Ella prometió redactar “una que nos una” si los ciudadanos votaban “Rechazo”. Y está violando ese compromiso. En las comisiones, respaldó las enmiendas de los republicanos, enganchándose como un dócil vagón de cola en la locomotora de la extrema derecha.

Todo, por el miedo a ser catalogados de “derechita cobarde”, como los llama la ultra cada vez que defienden ideas democráticas y moderadas.

Es al revés. Son cobardes cuando, por miedo a la funa de los “patriotas” y al insulto en redes sociales, reniegan de sus principios para sumarse a lo que los republicanos decidan.
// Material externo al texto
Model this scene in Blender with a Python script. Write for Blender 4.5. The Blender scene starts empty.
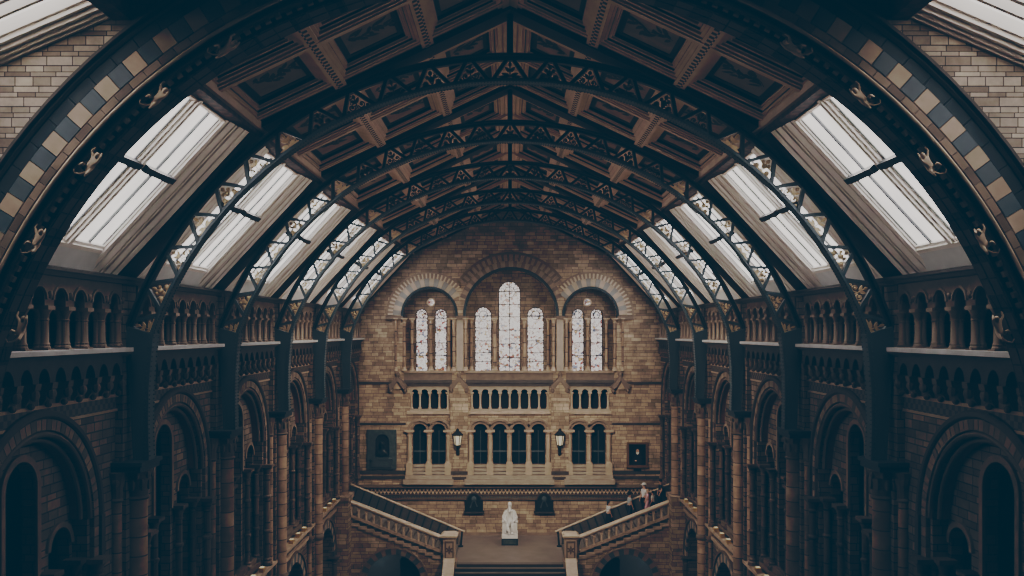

Pero esta semana surgió una pequeña luz de esperanza. En el primer pleno del Consejo, se votaba la enmienda que intenta revertir el aborto en tres causales. De aprobarse, “los tribunales van a resolver” si este sigue siendo legal, según el consejero Luis Silva. Que una mujer violada o en riesgo de vida sea criminalizada por abortar, es un retroceso en derechos básicos, que es rechazado por la gran mayoría de los chilenos, y una línea roja para tener una Constitución de consenso.

La enmienda había sido firmada por republicanos y Chile Vamos. Pero en el pleno, cuatro comisionados de derecha se descolgaron y evitaron su aprobación. Hutt, Gallardo, Becker y Eluchans se llevaron el repudio de los extremos (“¡vergüenza!”, acusaron), pero abrieron una rendija de esperanza. Un espacio para derribar las normas más extremas (también pasó con los presos y el rodeo), y rescatar un proyecto de Constitución aceptable para todos los sectores.

Por ahora es sólo eso. Una estrecha rendija, un precario hilo de luz.

Una última esperanza de tener una Constitución de todas y todos. Una que, como tan efusivamente nos prometieron, en verdad “nos una”.